Действительно. Все, кто читал Цицерона, не могут не подивиться тому, как он щедр на похвалы. Все ораторы прошлого у него прекрасны, божественны, чудесны. Все они его любимые учителя. Ни личные чувства, ни политические симпатии не влияют на эту оценку. Более всего он считал вредоносными Гракхов и Карбона и их же называл гениальными ораторами. Он обожал Красса, но с восторгом говорил о талантах его злейшего врага Филиппа. Во второй половине жизни появился у него молодой соперник Кальв. Он не только постоянно выступал в судах против Цицерона, но и во всеуслышание говорил, что оратор безнадежно устарел. И это, конечно, было Цицерону особенно обидно. И что же? Оказывается, Цицерон в письмах к Кальву осыпал его похвалами. Он признается одному близкому другу, что делал это потому, что надеялся, что от его похвал несколько бледный талант Кальва расцветет пышным цветом. Кроме того, он осторожно указывал на его недостатки, чтобы тот со временем от них избавился (Fam., XV, 21, 4).
Более того. Он не обходил вниманием самых ничтожных своих современников, иногда своих личных врагов. Эта черта его возмущала Аттика. Однажды, когда Цицерон начал по своему обыкновению хвалить каких-то мелких крючкотворов, с которыми имел дело, Аттик прервал его гневно-шутливыми словами:
- Ты черпаешь самые подонки, Цицерон, и уже довольно давно! (Brut., 244).
Но Цицерон в каждом ораторе стремился найти искру Божью. Каждый в его глазах носил отсвет того небесного образа из мира идей, который он вечно носил в своей груди.

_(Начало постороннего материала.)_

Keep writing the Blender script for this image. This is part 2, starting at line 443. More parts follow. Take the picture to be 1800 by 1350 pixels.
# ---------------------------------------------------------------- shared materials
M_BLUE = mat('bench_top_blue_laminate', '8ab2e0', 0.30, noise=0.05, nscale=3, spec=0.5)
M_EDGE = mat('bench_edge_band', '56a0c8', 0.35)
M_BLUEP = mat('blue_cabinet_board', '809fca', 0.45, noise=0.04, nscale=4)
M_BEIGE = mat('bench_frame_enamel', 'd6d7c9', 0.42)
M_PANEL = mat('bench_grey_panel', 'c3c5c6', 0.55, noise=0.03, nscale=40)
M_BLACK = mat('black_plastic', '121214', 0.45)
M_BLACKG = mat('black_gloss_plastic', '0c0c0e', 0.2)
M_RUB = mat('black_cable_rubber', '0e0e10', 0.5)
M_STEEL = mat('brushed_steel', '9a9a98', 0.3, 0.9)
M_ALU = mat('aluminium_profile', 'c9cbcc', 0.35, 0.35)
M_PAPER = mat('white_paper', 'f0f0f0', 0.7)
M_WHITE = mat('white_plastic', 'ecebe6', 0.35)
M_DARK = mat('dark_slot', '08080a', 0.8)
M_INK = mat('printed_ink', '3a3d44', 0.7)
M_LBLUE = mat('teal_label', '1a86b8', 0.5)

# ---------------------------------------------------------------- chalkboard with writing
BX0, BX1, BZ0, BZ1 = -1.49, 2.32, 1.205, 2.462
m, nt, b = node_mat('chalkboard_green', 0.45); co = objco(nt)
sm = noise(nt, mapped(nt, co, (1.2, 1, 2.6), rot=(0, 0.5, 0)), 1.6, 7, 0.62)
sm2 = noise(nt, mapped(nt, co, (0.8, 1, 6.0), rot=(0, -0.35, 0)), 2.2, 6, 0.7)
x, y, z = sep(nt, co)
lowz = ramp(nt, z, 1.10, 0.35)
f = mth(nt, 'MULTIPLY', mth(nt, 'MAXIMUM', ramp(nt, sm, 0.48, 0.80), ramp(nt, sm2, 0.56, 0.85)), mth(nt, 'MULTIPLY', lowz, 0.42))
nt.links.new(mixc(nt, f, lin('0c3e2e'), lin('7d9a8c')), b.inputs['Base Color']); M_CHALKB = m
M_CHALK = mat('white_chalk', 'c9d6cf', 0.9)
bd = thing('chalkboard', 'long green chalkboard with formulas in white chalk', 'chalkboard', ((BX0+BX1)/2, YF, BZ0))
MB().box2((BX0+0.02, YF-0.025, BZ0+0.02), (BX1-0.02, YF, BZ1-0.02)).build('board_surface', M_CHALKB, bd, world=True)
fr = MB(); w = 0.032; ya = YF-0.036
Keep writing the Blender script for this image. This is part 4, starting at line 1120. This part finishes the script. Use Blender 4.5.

Поэтому нас не должно удивлять, что в Гортензия он просто влюбился. Он восхищался им, любовался, восхвалял его всем и каждому. Своей славой Гортензий, бесспорно, обязан, Цицерону. Сам он писать не любил. Речи его в опубликованном виде не производили никакого впечатления, так что он был бы скоро забыт, если бы не Цицерон. Тут произошло то же, что и с Росцием. Цицерон такими живыми, яркими красками описывает его небесное красноречие, что читателям постепенно начинает казаться, что они сами слышали Гортензия. Но чем больше он восхищался соперником, тем пламеннее стремился его превзойти. "Я встретил его молодым человеком… и он в течение многих лет своим примером побуждал меня стремиться к такой же славе" (Brut, 230).